A business process describes a multi-step scenario: action steps, conditions, waits for an event, assignments for people, loops, and parallel branches. Processes are built in a visual editor where steps are connected into a diagram.

Before launch, a process should be reviewed and run in test mode to make sure it follows the expected path. A running process has a state and a step history; a stuck process can be stopped. The assignments for people that a process generates are collected into a separate list and completed manually.

What matters for control

  • Every rule, process, and template should have a meaning that is clear from its name and an owner.
  • Before turning on an important rule, check the expected result and test it on safe data.
  • Automation should not silently change the owner, due date, or status: if an action could raise a question, add a clear record or notification.
  • Periodically review unused and overly broad rules.
  • Investigate the run history when the result differs from expectations.

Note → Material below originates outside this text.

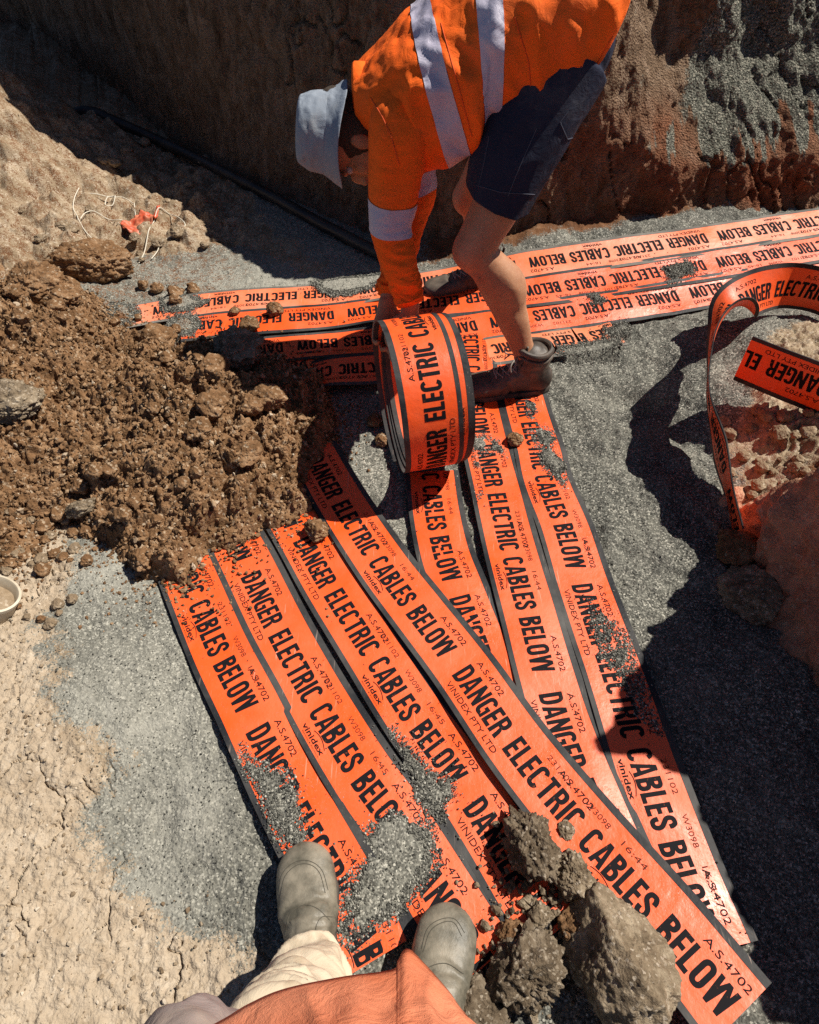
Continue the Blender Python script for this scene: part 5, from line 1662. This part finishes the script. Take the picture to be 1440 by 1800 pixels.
    # shirt: torso sheet with squared-off hem
    S = [  # x, top z, bottom z, half width, centre y
        (.535, 1.060, 1.03, .120, 1.95), (.522, 1.10, 1.00, .165, 1.95), (.49, 1.125, .935, .20, 1.95), (.435, 1.135, .87, .212, 1.95), (.375, 1.14, .83, .220, 1.95), (.31, 1.13, .80, .226, 1.95), (.245, 1.115, .79, .232, 1.95),
        (.212, 1.105, .775, .232, 1.95), (.195, 1.095, .715, .232, 1.945), (.165, 1.08, .690, .230, 1.945), (.12, 1.06, .675, .228, 1.94), (.07, 1.03, .680, .225, 1.94), (.02, .995, .70, .222, 1.935), (-.03, .955, .735, .205, 1.935), (-.075, .918, .765, .160, 1.93), (-.105, .900, .785, .115, 1.93), (-.122, .89, .795, .095, 1.93)]
    R = interp_rows(S, 170)
    n = 150
    t = np.linspace(0, 2 * math.pi, n, endpoint=False)
    V = []
    for x, zt, zb, hw, cy in R:
        zc = (zt + zb) / 2 + .02; 
        c_, s_ = np.cos(t), np.sin(t)
        ez = np.where(s_ > 0, 2.1, 3.4)
        yy = cy + hw * np.sign(c_) * np.abs(c_) ** (2 / ez)
        zz = zc + np.where(s_ > 0, zt - zc, zc - zb) * np.sign(s_) * np.abs(s_) ** (2 / ez)
        V.append(np.stack([np.full(n, x), yy, zz], 1))
    V = np.concatenate(V)
    rad = V - np.stack([V[:, 0], np.full(len(V), 1.94), np.repeat((R[:, 1] + R[:, 2]) / 2, n)], 1)
    no = rad / (np.linalg.norm(rad, axis=1)[:, None] + 1e-6)
    V = folds(V, no, .0105, (.35, .1, -1), 7.5, 33, .3)
    V = folds(V, no, .0045, (.8, .1, -.5), 19, 35, .3)
    V = V + no * (.006 * (1 - 2.2 * np.abs(fbm3(V * np.array([9, 9, 9]) + A(3, 0, 0) * 0 , 37, 3))) * sstep(.15, .4, V[:, 0]))[:, None]
    tube_t = (V, [list(f) for f in grid_faces(len(R), n, True)] + [list(range(n))[::-1], [(len(R) - 1) * n + k for k in range(n)]])
    def sleeve(sh, e, w, end, r0=.078):
        lerp = lambda p, q, t: p + (q - p) * t
        ins = A(.03, (1.94 - sh[1]) * .35, .05)
        rows = [tuple(sh + ins) + (r0 * 1.05, r0 * 1.05), tuple(sh) + (r0, r0 * .98), tuple(lerp(sh, e, .35)) + (r0 * .92, r0 * .88), tuple(lerp(sh, e, .7)) + (.064, .062), tuple(e) + (.058, .056), tuple(lerp(e, w, .3)) + (.054, .050), tuple(lerp(e, w, .62)) + (.047, .044), tuple(lerp(e, w, .85)) + (.041, .039), tuple(lerp(e, w, end)) + (.039, .036)]
        return loft(rows, up=(1, 0, 0), m=150, nr=72, e=2.1)
    def fold_sl(P, seed):
        Vs, Fs = P
        k = 72; nn = (len(Vs) - 2) // k
        C = Vs[:nn * k].reshape(nn, k, 3).mean(1)
        full = np.concatenate([np.repeat(C, k, 0), C[:1], C[-1:]])
        q = Vs - full; q = q / (np.linalg.norm(q, axis=1)[:, None] + 1e-6)
        prog = np.concatenate([np.repeat(np.linspace(0, 1, nn), k), [0, 1]])
        W1 = folds(Vs, q, .0055, (.1, .2, 1), 9, seed, .25)
        ring = fbm3(Vs * np.array([14, 14, 42]), seed + 3, 3)
        W1 = W1 + q * (.010 * (1 - 2 * np.abs(ring) / .45) * (.12 + .75 * sstep(.5, .98, prog)))[:, None]
        return W1, Fs
    sn = fold_sl(sleeve(nsh, nel, nwr, .93), 41)
    sf = fold_sl(sleeve(fsh, fel, fwr, .9), 47)
    def strip_mesh(nm, parts, mat, par=root):
        Vv, Ff = merge(parts)
        q = mesh_np(nm, Vv, Ff, mat, sharp=55); keep_world(q, par)
        return q
    shirt = strip_mesh('shirt', [tube_t, sn, sf], M['hivis'])
    # collar
    co_c = [A(-.100, 1.93, .845) + .066 * A(0, math.cos(a), .82 * math.sin(a)) for a in np.linspace(0, 2 * math.pi, 40, endpoint=False)]
    d0 = A(-.8, 0, .1); d0 /= np.linalg.norm(d0)
    Vc = np.concatenate([np.array(co_c) + A(.02, 0, .0) * 1.0, np.array(co_c) * 1.0 + d0 * .020, A(-.100, 1.93, .845) + d0 * .026 + (np.array(co_c) - A(-.100, 1.93, .845)) * .92])
    o = mesh_np('collar', Vc, [list(f) for f in grid_faces(3, 40, True)], M['hivis']); keep_world(o, shirt)
    md = o.modifiers.new('thickness', 'SOLIDIFY'); md.thickness = .003
    # reflective bands: slices of the shirt surface lifted off it
    def band(src, p0, n0, p1, n1, keepf=None, lift=.0022, nm='reflective_band'):
        bm = bmesh.new()
        Vv, Ff = merge(src)
        vs = [bm.verts.new(v) for v in Vv]
        for f in Ff:
            if len(f) <= 4: bm.faces.new([vs[i] for i in f])
        bmesh.ops.recalc_face_normals(bm, faces=bm.faces[:])
        for p, nn in ((p0, n0), (p1, n1)):
            bmesh.ops.bisect_plane(bm, geom=bm.verts[:] + bm.edges[:] + bm.faces[:], plane_co=p, plane_no=nn, clear_outer=True)
        bm.normal_update()
        for v in bm.verts: v.co += v.normal * lift
        me = bpy.data.meshes.new(nm); bm.to_mesh(me); bm.free()
        me.polygons.foreach_set('use_smooth', np.ones(len(me.polygons), bool))
        me.materials.append(M['reflect'])
        q = bpy.data.objects.new(nm, me); COL.objects.link(q); keep_world(q, shirt)
        return q
    def pl(a, b, ya=1.72, yb=1.72):
        """plane through two photo points on the near flank, running straight across the torso"""
        p, q = YP(*a, ya), YP(*b, yb)
        d = q - p
        nn = np.cross(d, A(0.0, 1, 0)); nn /= np.linalg.norm(nn)
        return p, nn
    def torso_band(l0, l1, r0, r1):
        p0, n0 = pl(l0, l1); p1, n1 = pl(r0, r1)
        mid = (p0 + p1) / 2
        if (mid - p0) @ n0 > 0: n0 = -n0
        if (mid - p1) @ n1 > 0: n1 = -n1
        band([tube_t], p0, n0, p1, n1)
    torso_band((722, 60), (792, 318), (768, 60), (838, 312))
    torso_band((842, 20), (852, 215), (888, 20), (884, 205))
    dn = nel - nsh; dn /= np.linalg.norm(dn)
    m0, m1 = YP(700, 352, 1.72), YP(706, 402, 1.715)
    dd = A(-.12, 0, -1.0) ; dd /= np.linalg.norm(dd)
    band([sn], m0, -dd, m1, dd)
    band([sf], A(.03, 2.0, .62), A(0, 0, 1), A(.03, 2.0, .57), A(0, 0, -1))
    from mathutils.bvhtree import BVHTree
    def seam(ob, pix, r, mat, nm):
        me = ob.data
        bvh = BVHTree.FromPolygons([v.co[:] for v in me.vertices], [p.vertices[:] for p in me.polygons])
        q, pts = np.array(pix, float), []
        for k in np.linspace(0, len(q) - 1, 14 * (len(q) - 1)):
            j = min(int(k), len(q) - 2)
            a_ = q[j] + (q[j + 1] - q[j]) * (k - j)
            d = ray(*a_)
            h = bvh.ray_cast(Vector((0, 0, CAMH)), Vector(d).normalized(), 9)
            if h[0] is not None: pts.append(np.array(h[0]) - d / np.linalg.norm(d) * r * .5)
        if len(pts) > 3:
            o_ = tube(nm, pts, r, mat, 6, .004); keep_world(o_, ob)
    M['seam_orange'] = flat_mat('orange_stitch', (.62, .085, .012), .8)
    M['seam_navy'] = flat_mat('navy_stitch', (.055, .06, .085), .8)
    for pix in ([(652, 172), (672, 205), (688, 240), (702, 290)], [(1078, 62), (1042, 125), (992, 178), (930, 204), (860, 216)], [(775, 40), (800, 130), (830, 240)], [(905, 30), (930, 110), (936, 195)]):
        seam(shirt, pix, .0014, M['seam_orange'], 'seam')
    shorts = [c_ for c_ in root.children if c_.name.startswith('shorts')][0]
    for pix in ([(944, 225), (915, 290), (893, 345)], [(838, 326), (880, 338), (940, 342)], [(1000, 195), (985, 215), (998, 245), (1030, 235)], [(860, 240), (850, 290), (842, 325)]):
        seam(shorts, pix, .0013, M['seam_navy'], 'seam')
    # near boot points left, far boot behind it
    make_boot(root, 'boot', (.487, 1.672, .010), (-1, -.075, 0), .305, M['bootdark'], (.305 * .22, 0, .175), collar=True)
    make_boot(root, 'boot', (.385, 2.285, .010), (-1, -.12, 0), .305, M['bootdark'], (.305 * .24, 0, .175), collar=True)
    for a, k in ((na, nk), (fa, fk)):
        d = (k - a) / np.linalg.norm(k - a)
        V, F = loft([tuple(a + d * t) + (r, r) for t, r in ((0.0, .042), (.035, .0415), (.055, .040))], up=(1, 0, 0), m=14)
        V = V + .0015 * vn3(V * 160, 3)[:, None]
        o = mesh_np('sock', V, F, M['rubber']); keep_world(o, root)
build_worker()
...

How to investigate a rule run

When a rule fires differently from what you expected, do not turn it off right away - read the run history first. It shows exactly what happened and saves hours of guesswork.

For each run, the history shows:

  • the run status: success, partial, failed, skipped, or in progress;
  • which steps ran and at which step the chain stopped;
  • the delivery result of notifications and emails: who received them, who did not, and why;
  • the origin: which event and which deal triggered the rule.

How to investigate:

  1. Find the run you need by deal and time.
  2. Check whether the chain ran to the end or stopped at a step.
  3. If a step failed, read the reason - most often it is missing data, permissions, or an unreachable recipient.
  4. Fix the cause (data, permissions, template, scope) and run the rule manually again if needed.
  5. If a rule fires too often or in the wrong place, narrow its condition and scope rather than turning the whole automation off.

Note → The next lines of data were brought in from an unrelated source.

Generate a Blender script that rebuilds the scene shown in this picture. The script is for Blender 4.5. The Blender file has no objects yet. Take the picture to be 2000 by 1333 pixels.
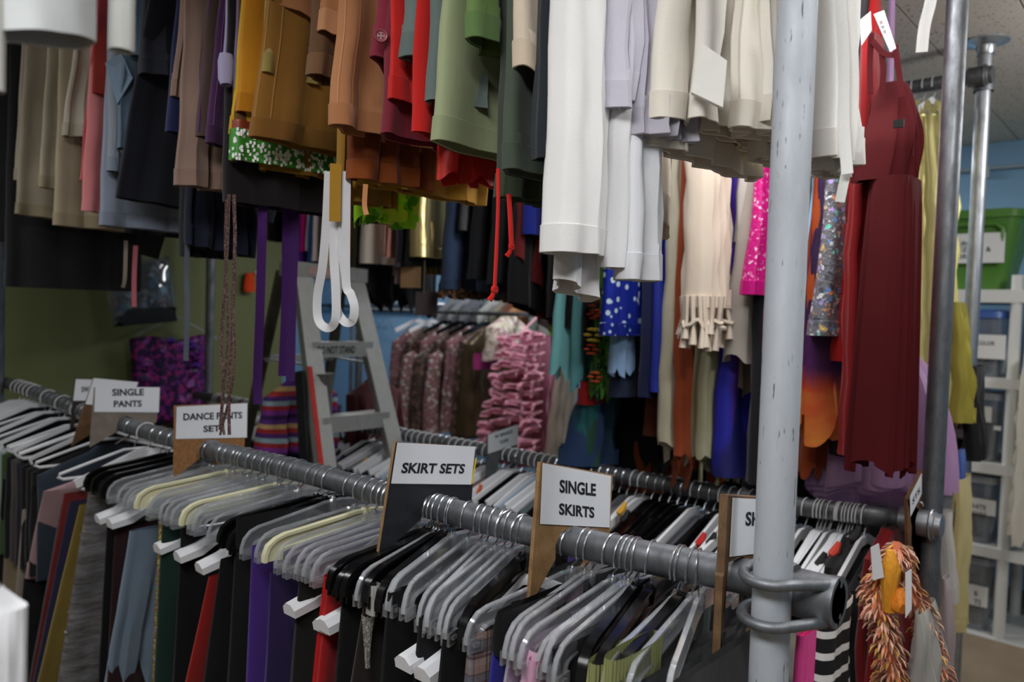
import bpy, bmesh, math, random
from mathutils import Vector, Matrix
RND = random.Random(11)
SC = bpy.context.scene
COL = SC.collection
PI = math.pi
# ---------------------------------------------------------------- camera
F = 1500.0
CAM = Vector((0.0, 0.0, 1.5))
cd = bpy.data.cameras.new('camera')
cd.sensor_width = 36.0
cd.lens = F / 2000.0 * 36.0
cd.clip_start = 0.02
cam = bpy.data.objects.new('camera', cd)
COL.objects.link(cam)
CROT = Matrix.Rotation(math.radians(41.7), 3, 'Z') @ Matrix.Rotation(math.radians(88.0), 3, 'X') @ Matrix.Rotation(math.radians(1.78), 3, 'Z')
cam.matrix_world = Matrix.Translation(CAM) @ CROT.to_4x4()
cd.dof.use_dof = True
cd.dof.focus_distance = 1.25
cd.dof.aperture_fstop = 3.6
SC.camera = cam
# ---------------------------------------------------------------- world, lights, exposure
w = bpy.data.worlds.new('world')
SC.world = w
w.use_nodes = True
w.node_tree.nodes['Background'].inputs[0].default_value = (0.8, 0.87, 1.0, 1)
w.node_tree.nodes['Background'].inputs[1].default_value = 0.02
SC.view_settings.view_transform = 'Standard'
SC.view_settings.look = 'None'
SC.view_settings.gamma = 1.0
SC.view_settings.use_curve_mapping = False
SC.view_settings.exposure = 0.25
SC.cycles.max_bounces = 8
SC.cycles.transparent_max_bounces = 16
SC.cycles.caustics_reflective = False
SC.cycles.caustics_refractive = False
SC.cycles.sample_clamp_indirect = 4.0
LAMPS = [((-0.35, -0.35), (1.2, 0.5), 36.0), ((-0.75, 1.56), (0.9, 0.3), 15.0), ((-2.4, -0.1), (1.2, 0.4), 13.0), ((-2.3, 4.2), (1.2, 0.5), 26.0), ((-2.5, 2.62), (0.9, 0.25), 13.0), ((-5.6, 3.9), (1.2, 0.5), 13.0)]  # last two are added fills, brightening the jackets and the alcove's blue wall
GLOBES = [((0.42, 1.05), 17.0), ((0.35, 2.95), 24.0)]
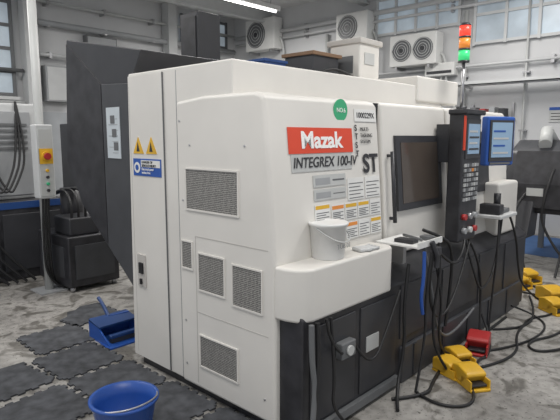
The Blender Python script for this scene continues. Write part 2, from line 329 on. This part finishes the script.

A partial result is not necessarily a breakdown: some actions may have been deliberately skipped because of conditions. What matters is telling an expected skip apart from a real error, and the run history is enough to do that.

States you may see

  • no permission to view or change automation;
  • the rule is turned off;
  • the expected result shows that the run is not possible;
  • a manual run is in progress;
  • the history shows an error or a partial run result;
  • a protective check blocked the operation with a clear message;
  • the process is stopped or completed.
note

Some automation and business-process screens are currently not localized for every interface language, and a few service screens show technical information. This is a known product limitation. It does not affect the meaning of this article, but localized screenshots of these screens are not published until it is fixed.

Good practices

  • Give rules and processes clear names and an owner.
  • Check the expected result and test before turning anything on.
  • Do not let automation silently change the owner, due date, or status.
  • Make protective-check messages clear: what to fix, not just "not allowed."
  • Test email templates on a test deal before using them at scale.
  • Review rules regularly and turn off the unnecessary ones.

Common mistakes

Turning on a rule with a broad scope without checking it. It fires where it should not and creates unnecessary actions.

Silently changing the owner or due date with automation. The team loses track of who is responsible for what.

Making a protective check with an unclear message. The user sees a block but does not know what to fix.

Using an email template without checking the substitution. The customer receives an email with empty placeholders or someone else's data.

Launching a process without a test run. It follows an unexpected path, and dealing with the consequences costs more than checking in advance.

How to verify the result

  • the rule has a clear name, scope, condition, actions, and owner;
  • the run history confirms that the rule did what was expected;
  • the protective check blocks only what it should and explains the fix;
  • the email template substitutes data correctly on a test deal;
  • the business process passed a test run and follows the expected path.